- _DESCRIPTION OF THE TASK_:
Copy out every record precisely.

- _SUPPLIED INFORMATION_:
# # # #

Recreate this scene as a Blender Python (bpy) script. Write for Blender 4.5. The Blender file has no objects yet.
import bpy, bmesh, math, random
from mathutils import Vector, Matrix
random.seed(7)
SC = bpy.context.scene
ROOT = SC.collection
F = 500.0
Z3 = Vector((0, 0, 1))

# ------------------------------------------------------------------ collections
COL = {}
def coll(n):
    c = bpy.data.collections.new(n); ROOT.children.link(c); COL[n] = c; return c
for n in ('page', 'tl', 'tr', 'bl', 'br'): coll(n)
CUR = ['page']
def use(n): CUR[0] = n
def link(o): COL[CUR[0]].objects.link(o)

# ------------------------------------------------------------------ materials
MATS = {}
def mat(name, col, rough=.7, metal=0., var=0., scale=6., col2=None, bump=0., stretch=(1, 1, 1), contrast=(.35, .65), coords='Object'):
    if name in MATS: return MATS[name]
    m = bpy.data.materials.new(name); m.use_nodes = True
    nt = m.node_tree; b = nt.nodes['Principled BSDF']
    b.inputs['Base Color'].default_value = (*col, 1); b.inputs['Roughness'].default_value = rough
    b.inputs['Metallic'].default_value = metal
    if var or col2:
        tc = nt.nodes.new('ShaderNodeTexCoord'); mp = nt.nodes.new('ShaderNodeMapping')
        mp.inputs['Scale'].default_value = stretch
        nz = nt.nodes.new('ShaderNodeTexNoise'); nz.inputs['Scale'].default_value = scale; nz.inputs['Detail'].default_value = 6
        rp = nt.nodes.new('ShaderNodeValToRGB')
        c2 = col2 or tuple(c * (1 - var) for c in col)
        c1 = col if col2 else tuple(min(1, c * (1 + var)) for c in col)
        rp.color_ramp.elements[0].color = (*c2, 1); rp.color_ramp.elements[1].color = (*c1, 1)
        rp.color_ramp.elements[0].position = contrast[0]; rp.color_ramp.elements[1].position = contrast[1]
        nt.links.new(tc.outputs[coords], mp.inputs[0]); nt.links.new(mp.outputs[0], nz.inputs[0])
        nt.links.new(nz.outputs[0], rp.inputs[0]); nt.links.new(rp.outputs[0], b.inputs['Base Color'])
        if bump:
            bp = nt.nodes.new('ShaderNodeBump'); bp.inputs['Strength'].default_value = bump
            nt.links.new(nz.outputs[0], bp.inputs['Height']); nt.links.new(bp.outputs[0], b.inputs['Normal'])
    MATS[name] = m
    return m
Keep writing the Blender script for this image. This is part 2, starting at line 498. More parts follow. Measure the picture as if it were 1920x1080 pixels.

# # # #

- _FINAL RESULT_:
Recreate this scene as a Blender Python (bpy) script. Write for Blender 4.5. The Blender file has no objects yet.
import bpy, bmesh, math, random
from mathutils import Vector, Matrix
random.seed(7)
SC = bpy.context.scene
ROOT = SC.collection
F = 500.0
Z3 = Vector((0, 0, 1))

# ------------------------------------------------------------------ collections
COL = {}
def coll(n):
    c = bpy.data.collections.new(n); ROOT.children.link(c); COL[n] = c; return c
for n in ('page', 'tl', 'tr', 'bl', 'br'): coll(n)
CUR = ['page']
def use(n): CUR[0] = n
def link(o): COL[CUR[0]].objects.link(o)

# ------------------------------------------------------------------ materials
MATS = {}
def mat(name, col, rough=.7, metal=0., var=0., scale=6., col2=None, bump=0., stretch=(1, 1, 1), contrast=(.35, .65), coords='Object'):
    if name in MATS: return MATS[name]
    m = bpy.data.materials.new(name); m.use_nodes = True
    nt = m.node_tree; b = nt.nodes['Principled BSDF']
    b.inputs['Base Color'].default_value = (*col, 1); b.inputs['Roughness'].default_value = rough
    b.inputs['Metallic'].default_value = metal
    if var or col2:
        tc = nt.nodes.new('ShaderNodeTexCoord'); mp = nt.nodes.new('ShaderNodeMapping')
        mp.inputs['Scale'].default_value = stretch
        nz = nt.nodes.new('ShaderNodeTexNoise'); nz.inputs['Scale'].default_value = scale; nz.inputs['Detail'].default_value = 6
        rp = nt.nodes.new('ShaderNodeValToRGB')
        c2 = col2 or tuple(c * (1 - var) for c in col)
        c1 = col if col2 else tuple(min(1, c * (1 + var)) for c in col)
        rp.color_ramp.elements[0].color = (*c2, 1); rp.color_ramp.elements[1].color = (*c1, 1)
        rp.color_ramp.elements[0].position = contrast[0]; rp.color_ramp.elements[1].position = contrast[1]
        nt.links.new(tc.outputs[coords], mp.inputs[0]); nt.links.new(mp.outputs[0], nz.inputs[0])
        nt.links.new(nz.outputs[0], rp.inputs[0]); nt.links.new(rp.outputs[0], b.inputs['Base Color'])
        if bump:
            bp = nt.nodes.new('ShaderNodeBump'); bp.inputs['Strength'].default_value = bump
            nt.links.new(nz.outputs[0], bp.inputs['Height']); nt.links.new(bp.outputs[0], b.inputs['Normal'])
    MATS[name] = m
    return m
Keep writing the Blender script for this image. This is part 2, starting at line 498. More parts follow. Measure the picture as if it were 1920x1080 pixels.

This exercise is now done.